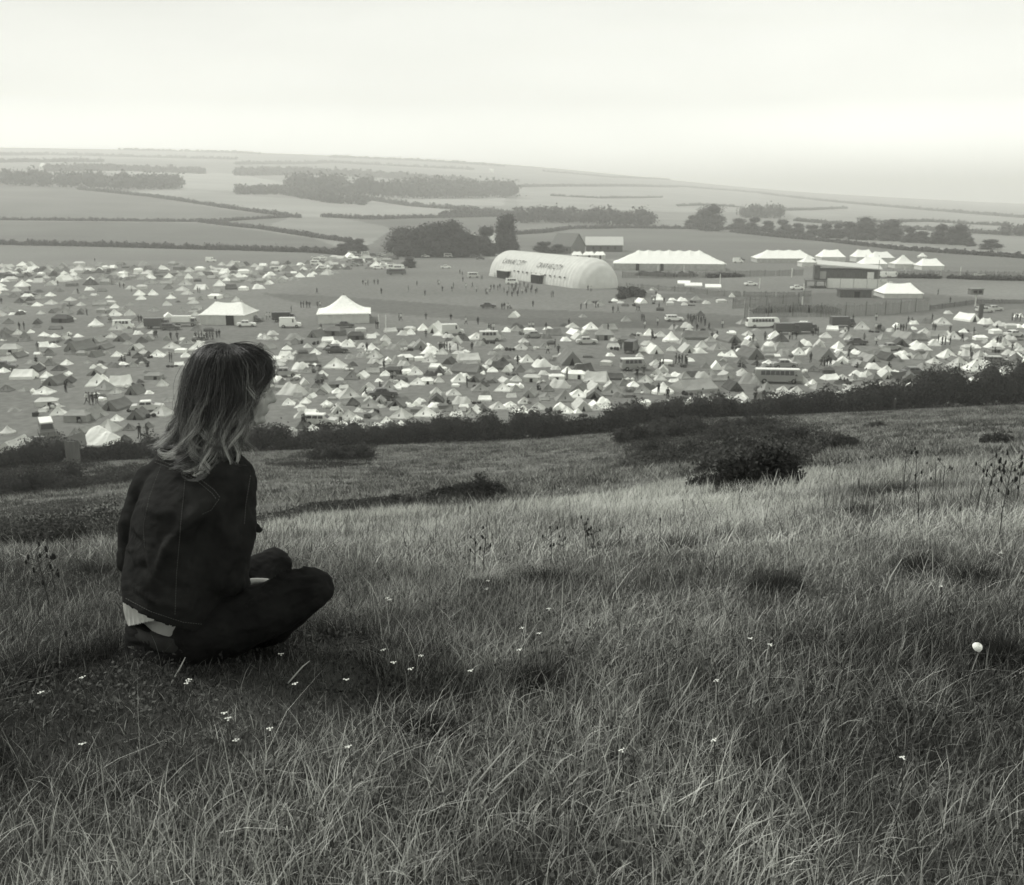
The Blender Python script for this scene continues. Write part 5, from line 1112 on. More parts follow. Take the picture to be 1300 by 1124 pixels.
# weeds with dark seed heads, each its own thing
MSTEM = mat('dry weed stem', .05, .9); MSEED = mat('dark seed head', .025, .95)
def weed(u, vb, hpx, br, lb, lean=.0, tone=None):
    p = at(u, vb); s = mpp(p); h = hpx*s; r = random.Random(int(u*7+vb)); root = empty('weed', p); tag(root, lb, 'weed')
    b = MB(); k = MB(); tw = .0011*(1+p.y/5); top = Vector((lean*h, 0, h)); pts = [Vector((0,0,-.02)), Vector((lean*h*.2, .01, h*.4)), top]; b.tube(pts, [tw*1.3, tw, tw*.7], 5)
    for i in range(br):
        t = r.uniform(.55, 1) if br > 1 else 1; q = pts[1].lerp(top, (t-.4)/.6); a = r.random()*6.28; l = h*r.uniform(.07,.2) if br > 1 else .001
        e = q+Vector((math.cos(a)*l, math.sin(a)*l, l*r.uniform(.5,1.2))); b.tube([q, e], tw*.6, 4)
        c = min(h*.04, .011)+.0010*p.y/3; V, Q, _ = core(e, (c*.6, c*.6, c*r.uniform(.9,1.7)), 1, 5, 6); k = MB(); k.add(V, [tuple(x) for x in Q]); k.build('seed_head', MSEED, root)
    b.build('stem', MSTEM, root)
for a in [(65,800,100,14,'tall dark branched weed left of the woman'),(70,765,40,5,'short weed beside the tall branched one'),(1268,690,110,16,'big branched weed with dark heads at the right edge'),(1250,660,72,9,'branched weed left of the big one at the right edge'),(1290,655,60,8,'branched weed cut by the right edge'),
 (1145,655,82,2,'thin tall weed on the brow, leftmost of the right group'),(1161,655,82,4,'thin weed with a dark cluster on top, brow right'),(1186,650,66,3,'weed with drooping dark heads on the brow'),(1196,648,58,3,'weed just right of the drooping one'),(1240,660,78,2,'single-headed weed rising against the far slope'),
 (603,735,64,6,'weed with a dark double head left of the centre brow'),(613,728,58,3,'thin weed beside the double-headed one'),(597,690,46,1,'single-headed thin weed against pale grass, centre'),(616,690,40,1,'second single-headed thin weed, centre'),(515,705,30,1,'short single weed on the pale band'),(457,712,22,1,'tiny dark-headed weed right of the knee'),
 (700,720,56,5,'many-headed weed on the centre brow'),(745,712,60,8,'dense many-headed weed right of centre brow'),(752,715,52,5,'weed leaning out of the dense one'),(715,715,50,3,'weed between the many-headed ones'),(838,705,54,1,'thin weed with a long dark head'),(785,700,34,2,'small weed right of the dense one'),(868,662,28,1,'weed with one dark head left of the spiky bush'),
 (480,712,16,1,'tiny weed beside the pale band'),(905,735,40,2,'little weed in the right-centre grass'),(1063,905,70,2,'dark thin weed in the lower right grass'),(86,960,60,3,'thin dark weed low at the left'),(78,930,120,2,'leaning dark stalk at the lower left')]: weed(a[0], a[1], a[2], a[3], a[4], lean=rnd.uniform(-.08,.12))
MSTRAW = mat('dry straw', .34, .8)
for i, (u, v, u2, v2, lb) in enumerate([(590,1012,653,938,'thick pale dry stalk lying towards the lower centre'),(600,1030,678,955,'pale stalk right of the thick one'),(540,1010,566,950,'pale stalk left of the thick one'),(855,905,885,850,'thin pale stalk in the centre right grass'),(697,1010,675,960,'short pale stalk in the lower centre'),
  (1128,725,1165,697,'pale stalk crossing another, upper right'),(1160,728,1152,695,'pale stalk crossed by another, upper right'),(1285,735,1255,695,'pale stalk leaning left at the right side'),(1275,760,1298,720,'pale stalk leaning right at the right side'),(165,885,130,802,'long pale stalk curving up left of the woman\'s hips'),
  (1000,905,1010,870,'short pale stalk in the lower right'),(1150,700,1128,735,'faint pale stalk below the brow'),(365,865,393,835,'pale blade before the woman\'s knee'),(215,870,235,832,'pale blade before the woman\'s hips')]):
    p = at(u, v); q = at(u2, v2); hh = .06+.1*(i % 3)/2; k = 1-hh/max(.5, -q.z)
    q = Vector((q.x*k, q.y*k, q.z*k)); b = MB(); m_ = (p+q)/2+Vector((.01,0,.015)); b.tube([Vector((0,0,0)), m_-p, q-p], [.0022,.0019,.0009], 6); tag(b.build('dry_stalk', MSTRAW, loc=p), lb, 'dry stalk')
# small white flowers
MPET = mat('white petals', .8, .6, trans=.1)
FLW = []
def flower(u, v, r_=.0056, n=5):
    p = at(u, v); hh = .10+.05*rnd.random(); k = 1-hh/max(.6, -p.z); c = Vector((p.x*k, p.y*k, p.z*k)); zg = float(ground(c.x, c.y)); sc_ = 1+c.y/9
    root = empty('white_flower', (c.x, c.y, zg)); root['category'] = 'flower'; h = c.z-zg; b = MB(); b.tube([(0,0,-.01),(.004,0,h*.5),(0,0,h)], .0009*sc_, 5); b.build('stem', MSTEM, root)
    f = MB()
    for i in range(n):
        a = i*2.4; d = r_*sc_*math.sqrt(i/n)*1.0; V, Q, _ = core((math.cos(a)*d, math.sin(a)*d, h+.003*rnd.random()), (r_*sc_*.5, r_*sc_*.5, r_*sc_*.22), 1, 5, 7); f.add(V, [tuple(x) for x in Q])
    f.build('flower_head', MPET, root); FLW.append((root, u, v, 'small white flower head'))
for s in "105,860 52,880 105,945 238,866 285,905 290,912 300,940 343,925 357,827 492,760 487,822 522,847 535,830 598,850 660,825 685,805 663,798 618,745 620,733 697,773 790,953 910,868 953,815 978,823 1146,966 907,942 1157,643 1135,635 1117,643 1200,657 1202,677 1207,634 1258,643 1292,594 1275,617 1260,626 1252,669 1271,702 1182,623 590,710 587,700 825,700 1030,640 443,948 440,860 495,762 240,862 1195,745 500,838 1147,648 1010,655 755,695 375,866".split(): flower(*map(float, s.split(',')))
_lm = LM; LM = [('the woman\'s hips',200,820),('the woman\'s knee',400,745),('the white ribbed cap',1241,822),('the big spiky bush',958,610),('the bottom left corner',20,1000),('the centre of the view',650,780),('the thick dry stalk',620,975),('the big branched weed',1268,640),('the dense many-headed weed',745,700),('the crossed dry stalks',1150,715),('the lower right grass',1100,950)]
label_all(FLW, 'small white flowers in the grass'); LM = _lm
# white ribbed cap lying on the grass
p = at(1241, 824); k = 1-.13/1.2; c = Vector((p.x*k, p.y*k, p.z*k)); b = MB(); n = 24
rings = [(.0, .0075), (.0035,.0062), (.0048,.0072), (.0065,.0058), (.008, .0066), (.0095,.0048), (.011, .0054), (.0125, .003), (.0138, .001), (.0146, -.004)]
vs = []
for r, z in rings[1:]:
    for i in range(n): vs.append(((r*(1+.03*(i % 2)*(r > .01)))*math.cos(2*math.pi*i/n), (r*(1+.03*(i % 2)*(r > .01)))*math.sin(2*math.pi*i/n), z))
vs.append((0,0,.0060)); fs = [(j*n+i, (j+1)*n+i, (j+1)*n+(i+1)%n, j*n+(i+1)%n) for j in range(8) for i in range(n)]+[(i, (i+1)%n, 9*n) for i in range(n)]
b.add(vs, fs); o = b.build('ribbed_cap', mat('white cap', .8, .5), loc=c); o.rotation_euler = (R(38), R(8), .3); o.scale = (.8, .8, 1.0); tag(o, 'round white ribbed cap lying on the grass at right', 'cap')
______
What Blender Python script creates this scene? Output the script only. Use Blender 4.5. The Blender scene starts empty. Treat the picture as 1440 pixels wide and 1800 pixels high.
______
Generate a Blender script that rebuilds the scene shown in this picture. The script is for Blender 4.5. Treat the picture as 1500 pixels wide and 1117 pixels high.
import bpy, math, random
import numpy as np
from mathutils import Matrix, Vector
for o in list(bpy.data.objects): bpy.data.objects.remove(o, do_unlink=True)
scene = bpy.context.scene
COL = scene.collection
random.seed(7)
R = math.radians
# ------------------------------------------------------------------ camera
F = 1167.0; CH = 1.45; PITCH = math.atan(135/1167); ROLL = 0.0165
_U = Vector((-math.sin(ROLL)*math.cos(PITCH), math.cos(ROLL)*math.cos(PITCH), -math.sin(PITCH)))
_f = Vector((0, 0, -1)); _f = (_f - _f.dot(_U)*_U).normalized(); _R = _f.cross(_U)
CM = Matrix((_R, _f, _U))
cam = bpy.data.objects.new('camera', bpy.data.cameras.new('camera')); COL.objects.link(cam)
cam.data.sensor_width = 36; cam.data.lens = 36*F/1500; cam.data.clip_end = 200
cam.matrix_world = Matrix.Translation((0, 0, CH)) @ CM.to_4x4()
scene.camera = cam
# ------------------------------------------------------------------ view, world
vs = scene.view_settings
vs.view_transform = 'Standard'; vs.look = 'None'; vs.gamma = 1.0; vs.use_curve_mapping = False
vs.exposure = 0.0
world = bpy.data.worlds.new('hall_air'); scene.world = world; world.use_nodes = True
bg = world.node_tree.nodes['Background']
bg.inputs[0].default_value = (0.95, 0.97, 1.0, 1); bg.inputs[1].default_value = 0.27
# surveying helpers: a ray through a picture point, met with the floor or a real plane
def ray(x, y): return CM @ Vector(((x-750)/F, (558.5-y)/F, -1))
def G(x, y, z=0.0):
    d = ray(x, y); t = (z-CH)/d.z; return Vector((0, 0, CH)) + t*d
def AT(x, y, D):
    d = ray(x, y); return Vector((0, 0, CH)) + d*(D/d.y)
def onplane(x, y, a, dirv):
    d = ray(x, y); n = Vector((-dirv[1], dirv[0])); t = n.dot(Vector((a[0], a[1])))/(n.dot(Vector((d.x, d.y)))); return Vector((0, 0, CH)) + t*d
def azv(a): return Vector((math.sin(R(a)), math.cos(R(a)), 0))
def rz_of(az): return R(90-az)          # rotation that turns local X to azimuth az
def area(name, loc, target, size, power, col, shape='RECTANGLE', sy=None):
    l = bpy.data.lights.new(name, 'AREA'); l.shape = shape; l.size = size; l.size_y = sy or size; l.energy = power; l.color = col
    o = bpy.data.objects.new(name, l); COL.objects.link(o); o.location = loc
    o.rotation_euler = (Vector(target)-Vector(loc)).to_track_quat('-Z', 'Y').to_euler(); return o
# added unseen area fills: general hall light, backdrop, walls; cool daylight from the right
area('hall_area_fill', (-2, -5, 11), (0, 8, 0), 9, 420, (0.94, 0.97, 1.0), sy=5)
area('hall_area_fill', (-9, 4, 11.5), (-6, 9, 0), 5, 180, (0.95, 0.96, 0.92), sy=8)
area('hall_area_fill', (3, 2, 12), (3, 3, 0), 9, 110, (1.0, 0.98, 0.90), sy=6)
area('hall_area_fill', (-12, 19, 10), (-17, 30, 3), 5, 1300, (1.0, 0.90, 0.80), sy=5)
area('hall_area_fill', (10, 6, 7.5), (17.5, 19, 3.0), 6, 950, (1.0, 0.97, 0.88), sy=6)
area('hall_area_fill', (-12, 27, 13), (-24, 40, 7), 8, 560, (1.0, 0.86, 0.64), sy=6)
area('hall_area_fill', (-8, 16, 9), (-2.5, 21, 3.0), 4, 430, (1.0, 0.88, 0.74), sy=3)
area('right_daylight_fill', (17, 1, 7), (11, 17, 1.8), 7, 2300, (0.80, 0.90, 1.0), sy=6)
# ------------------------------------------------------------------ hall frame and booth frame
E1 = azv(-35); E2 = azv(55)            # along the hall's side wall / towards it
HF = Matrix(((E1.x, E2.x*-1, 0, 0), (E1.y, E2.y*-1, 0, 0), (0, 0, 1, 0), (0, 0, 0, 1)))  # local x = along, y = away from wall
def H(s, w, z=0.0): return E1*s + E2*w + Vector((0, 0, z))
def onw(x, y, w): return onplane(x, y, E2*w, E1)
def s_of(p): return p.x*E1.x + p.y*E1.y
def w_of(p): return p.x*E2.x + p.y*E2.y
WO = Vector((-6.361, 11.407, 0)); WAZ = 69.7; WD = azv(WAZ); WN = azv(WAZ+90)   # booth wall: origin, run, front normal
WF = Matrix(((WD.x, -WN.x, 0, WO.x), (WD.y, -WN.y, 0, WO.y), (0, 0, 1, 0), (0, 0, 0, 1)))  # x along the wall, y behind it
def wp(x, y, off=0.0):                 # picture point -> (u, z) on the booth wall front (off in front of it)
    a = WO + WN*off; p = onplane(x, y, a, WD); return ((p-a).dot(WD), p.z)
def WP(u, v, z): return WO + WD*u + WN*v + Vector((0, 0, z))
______
Description of the task – Select and copy every line of the listing with the word "picture".

The response –
The Blender Python script for this scene continues. Write part 5, from line 1112 on. More parts follow. Take the picture to be 1300 by 1124 pixels.
What Blender Python script creates this scene? Output the script only. Use Blender 4.5. The Blender scene starts empty. Treat the picture as 1440 pixels wide and 1800 pixels high.
Generate a Blender script that rebuilds the scene shown in this picture. The script is for Blender 4.5. Treat the picture as 1500 pixels wide and 1117 pixels high.
# surveying helpers: a ray through a picture point, met with the floor or a real plane
def wp(x, y, off=0.0):                 # picture point -> (u, z) on the booth wall front (off in front of it)